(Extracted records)
^^^^^^^^^^^^^^^^

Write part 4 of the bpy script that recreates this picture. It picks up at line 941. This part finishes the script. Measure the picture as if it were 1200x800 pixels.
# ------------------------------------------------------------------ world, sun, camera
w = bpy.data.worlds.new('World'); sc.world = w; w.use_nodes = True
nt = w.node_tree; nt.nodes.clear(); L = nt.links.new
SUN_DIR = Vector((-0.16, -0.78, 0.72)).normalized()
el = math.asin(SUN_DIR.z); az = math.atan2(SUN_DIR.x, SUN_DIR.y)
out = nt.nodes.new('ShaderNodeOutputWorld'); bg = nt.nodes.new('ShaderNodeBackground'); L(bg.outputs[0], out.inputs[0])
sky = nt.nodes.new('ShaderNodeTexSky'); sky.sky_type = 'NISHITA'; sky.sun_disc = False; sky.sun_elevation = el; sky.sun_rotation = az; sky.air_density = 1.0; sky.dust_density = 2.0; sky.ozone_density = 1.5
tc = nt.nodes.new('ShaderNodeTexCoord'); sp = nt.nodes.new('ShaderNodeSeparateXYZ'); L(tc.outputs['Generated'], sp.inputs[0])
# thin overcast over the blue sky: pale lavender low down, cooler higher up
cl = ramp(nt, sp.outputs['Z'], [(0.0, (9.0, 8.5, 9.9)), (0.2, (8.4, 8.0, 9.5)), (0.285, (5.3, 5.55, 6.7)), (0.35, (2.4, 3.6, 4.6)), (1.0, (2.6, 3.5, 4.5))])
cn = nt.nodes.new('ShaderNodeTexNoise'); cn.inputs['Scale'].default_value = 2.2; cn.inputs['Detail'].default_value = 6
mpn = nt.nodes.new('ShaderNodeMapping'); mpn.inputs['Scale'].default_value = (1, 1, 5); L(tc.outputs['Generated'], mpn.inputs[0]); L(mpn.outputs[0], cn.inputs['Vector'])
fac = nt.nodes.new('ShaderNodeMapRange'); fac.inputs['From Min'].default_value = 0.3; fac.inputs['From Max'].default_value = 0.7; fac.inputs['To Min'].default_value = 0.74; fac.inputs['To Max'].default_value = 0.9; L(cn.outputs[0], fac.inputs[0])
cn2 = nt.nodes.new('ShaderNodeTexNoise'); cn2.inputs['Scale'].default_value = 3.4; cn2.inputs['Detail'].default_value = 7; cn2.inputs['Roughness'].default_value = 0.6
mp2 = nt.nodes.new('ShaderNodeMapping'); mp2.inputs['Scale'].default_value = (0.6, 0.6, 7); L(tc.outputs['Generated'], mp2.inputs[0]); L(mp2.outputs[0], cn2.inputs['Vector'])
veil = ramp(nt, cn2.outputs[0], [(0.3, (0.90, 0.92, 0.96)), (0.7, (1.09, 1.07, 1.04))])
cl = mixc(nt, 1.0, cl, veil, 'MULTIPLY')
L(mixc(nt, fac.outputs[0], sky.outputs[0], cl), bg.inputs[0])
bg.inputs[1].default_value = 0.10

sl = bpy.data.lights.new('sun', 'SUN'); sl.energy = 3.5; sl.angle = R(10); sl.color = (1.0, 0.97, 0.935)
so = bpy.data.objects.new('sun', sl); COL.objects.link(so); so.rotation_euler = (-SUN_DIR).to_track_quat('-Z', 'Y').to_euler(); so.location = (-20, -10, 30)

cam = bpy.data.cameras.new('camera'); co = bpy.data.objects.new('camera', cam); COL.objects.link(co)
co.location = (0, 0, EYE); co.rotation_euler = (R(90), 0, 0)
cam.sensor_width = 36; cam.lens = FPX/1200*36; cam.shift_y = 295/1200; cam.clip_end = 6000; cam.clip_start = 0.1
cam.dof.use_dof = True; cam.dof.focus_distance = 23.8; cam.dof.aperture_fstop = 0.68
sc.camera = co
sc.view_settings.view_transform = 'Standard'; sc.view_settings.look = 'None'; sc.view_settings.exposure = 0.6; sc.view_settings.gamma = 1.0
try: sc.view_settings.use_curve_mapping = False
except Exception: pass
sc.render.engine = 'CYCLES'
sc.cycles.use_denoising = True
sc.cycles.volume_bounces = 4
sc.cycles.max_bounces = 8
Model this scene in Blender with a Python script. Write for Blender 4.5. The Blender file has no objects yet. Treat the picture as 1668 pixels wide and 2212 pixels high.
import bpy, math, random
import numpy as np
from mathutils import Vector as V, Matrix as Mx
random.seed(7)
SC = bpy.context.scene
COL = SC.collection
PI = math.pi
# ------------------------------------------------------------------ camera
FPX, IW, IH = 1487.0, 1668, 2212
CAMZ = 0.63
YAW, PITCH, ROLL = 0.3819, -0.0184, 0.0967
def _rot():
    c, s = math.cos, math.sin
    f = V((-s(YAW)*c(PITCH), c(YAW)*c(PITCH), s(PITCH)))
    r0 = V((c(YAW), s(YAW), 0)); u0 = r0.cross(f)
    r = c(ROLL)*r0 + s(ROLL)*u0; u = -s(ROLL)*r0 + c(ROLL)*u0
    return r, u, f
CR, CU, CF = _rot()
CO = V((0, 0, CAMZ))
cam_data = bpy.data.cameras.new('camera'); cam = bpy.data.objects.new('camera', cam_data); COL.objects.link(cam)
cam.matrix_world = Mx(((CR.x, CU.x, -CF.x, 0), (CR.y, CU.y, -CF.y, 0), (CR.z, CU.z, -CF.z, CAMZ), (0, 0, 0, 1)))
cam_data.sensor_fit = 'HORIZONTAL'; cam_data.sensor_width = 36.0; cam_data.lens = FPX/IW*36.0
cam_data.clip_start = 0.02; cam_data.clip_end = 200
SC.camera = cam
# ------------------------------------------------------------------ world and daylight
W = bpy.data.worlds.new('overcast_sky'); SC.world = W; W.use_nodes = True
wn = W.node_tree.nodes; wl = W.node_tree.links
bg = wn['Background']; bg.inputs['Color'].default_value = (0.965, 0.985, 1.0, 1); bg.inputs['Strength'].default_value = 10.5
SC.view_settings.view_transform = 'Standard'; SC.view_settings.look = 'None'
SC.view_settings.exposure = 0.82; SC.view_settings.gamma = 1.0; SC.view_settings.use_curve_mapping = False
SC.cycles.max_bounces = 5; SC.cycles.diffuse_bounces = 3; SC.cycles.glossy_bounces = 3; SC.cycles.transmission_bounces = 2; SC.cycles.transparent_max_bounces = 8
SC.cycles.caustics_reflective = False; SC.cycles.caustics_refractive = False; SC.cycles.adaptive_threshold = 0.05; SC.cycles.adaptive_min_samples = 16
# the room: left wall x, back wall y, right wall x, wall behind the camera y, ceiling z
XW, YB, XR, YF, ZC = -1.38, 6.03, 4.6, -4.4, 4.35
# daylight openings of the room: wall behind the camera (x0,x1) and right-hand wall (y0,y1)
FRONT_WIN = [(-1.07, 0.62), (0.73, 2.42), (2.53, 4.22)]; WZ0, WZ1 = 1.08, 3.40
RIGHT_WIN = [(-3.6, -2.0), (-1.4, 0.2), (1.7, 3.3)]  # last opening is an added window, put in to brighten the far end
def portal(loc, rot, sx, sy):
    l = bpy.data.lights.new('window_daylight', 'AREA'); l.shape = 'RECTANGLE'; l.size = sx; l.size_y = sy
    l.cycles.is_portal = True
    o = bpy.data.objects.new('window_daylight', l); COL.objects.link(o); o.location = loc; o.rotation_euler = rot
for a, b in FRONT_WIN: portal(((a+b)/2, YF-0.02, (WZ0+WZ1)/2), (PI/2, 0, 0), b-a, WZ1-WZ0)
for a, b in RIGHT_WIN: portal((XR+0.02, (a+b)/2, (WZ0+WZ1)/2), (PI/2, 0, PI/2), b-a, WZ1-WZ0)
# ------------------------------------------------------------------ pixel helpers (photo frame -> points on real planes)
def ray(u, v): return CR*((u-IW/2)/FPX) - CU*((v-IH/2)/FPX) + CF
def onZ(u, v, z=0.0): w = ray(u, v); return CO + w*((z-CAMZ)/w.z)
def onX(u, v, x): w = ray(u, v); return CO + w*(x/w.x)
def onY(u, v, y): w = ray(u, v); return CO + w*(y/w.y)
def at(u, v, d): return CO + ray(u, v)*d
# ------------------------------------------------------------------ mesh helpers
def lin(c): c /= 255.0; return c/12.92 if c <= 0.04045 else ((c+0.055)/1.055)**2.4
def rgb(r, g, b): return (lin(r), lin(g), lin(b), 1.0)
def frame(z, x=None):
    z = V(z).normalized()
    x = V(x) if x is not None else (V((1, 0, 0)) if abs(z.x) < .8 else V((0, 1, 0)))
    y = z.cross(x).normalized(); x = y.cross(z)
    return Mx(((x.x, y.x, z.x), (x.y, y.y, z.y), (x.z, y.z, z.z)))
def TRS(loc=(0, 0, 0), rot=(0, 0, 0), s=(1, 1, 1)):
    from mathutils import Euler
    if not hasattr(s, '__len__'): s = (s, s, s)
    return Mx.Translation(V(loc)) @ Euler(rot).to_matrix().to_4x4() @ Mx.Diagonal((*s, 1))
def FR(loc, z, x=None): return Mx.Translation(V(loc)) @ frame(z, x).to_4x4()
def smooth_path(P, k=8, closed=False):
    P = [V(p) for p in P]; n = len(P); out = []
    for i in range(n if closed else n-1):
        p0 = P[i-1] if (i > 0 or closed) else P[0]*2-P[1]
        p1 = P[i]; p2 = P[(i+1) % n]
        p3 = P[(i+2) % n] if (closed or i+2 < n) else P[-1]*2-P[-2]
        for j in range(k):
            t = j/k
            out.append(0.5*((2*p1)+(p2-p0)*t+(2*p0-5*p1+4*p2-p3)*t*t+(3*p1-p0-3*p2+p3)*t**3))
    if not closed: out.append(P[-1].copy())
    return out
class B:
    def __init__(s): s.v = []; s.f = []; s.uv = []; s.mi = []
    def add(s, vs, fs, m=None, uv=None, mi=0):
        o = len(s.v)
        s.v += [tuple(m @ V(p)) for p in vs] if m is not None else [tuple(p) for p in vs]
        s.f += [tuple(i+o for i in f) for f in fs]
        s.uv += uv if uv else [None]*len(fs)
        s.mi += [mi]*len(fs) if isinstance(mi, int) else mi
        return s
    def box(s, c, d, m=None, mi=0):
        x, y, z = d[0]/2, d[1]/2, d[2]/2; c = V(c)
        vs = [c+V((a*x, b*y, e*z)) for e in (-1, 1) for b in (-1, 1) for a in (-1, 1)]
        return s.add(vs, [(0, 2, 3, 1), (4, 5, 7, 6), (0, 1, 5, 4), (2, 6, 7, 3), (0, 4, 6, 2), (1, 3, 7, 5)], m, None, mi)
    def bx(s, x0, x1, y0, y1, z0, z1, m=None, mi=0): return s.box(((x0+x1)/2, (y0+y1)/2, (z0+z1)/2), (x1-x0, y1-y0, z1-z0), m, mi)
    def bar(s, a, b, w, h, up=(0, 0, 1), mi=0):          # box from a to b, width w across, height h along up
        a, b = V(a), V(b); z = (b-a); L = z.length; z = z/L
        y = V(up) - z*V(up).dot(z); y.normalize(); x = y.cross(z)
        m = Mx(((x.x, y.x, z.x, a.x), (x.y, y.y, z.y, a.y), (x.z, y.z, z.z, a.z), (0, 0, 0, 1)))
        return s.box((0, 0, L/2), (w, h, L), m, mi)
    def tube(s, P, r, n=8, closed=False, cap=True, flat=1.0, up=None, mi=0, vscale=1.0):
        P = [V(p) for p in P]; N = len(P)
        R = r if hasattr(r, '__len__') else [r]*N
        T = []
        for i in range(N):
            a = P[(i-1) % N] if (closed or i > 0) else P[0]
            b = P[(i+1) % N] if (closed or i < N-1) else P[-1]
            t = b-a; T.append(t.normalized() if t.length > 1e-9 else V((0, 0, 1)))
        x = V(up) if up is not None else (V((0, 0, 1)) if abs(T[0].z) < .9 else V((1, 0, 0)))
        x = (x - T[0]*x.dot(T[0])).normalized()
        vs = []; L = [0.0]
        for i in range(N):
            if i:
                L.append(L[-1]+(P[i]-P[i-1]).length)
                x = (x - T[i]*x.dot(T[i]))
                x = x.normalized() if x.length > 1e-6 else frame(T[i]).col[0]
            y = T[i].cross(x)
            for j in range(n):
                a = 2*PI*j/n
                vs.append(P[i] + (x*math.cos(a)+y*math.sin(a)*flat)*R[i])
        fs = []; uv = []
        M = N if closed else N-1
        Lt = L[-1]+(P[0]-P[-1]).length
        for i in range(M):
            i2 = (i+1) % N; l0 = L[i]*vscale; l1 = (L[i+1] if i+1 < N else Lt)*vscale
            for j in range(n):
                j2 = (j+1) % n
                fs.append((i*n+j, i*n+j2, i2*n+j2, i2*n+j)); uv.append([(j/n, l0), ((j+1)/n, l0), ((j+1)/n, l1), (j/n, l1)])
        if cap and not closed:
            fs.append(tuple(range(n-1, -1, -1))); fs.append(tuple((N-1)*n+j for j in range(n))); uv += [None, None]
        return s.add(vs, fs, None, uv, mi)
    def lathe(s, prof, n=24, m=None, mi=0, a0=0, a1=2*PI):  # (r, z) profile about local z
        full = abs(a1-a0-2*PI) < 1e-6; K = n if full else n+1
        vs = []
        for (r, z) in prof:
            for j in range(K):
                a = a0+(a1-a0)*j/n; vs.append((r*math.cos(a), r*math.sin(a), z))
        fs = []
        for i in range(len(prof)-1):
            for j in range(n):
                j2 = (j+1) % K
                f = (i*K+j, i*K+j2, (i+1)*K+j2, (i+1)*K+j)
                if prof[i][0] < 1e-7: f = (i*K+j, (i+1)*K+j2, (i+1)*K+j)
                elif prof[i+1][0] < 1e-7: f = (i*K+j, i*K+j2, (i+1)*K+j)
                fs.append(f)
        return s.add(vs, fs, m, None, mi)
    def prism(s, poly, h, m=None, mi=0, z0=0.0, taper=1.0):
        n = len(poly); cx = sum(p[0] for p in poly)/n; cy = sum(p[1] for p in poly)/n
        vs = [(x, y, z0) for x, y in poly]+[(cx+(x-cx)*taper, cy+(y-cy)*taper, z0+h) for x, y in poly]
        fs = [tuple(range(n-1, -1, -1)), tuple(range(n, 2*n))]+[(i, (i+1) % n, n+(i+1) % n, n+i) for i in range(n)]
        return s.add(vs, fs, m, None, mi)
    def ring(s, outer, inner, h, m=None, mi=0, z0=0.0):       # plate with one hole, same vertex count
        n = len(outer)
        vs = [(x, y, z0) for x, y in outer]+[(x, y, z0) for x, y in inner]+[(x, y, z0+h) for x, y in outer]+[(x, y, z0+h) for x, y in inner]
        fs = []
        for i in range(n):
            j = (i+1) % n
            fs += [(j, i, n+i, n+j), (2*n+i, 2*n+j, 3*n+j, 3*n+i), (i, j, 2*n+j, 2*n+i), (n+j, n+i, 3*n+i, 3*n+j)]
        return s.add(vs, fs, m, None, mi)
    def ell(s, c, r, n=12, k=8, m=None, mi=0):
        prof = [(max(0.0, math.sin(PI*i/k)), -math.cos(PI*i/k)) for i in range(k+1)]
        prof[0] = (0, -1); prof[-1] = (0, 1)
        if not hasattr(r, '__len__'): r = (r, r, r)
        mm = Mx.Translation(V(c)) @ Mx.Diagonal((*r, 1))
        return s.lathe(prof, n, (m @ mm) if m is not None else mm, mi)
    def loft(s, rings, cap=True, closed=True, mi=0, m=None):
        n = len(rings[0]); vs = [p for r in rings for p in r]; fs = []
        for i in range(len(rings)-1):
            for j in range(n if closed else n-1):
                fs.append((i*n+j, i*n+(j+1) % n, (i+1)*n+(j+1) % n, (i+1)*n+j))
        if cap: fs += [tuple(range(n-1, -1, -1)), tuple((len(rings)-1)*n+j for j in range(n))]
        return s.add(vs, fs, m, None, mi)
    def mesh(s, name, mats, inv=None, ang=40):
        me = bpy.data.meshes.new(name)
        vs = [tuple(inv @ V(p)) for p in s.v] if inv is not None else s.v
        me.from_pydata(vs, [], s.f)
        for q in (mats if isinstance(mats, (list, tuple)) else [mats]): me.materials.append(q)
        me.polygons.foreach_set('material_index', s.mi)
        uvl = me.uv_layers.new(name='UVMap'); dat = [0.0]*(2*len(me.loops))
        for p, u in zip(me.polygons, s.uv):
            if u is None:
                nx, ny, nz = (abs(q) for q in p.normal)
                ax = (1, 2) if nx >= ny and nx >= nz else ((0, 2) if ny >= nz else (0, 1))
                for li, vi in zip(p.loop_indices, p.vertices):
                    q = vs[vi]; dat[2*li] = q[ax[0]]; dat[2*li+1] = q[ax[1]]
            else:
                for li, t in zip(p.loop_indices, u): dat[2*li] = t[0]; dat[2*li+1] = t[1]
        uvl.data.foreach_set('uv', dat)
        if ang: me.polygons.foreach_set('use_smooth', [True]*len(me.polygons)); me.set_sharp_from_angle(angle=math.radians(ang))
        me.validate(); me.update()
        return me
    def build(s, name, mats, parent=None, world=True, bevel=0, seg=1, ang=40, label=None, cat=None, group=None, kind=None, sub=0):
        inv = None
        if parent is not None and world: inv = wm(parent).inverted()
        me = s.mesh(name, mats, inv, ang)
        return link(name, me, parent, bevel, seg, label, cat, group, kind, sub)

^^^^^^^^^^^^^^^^

Given instruction —
From the listing, tally every line with the word "script" in it and give only the tally.

Response —
2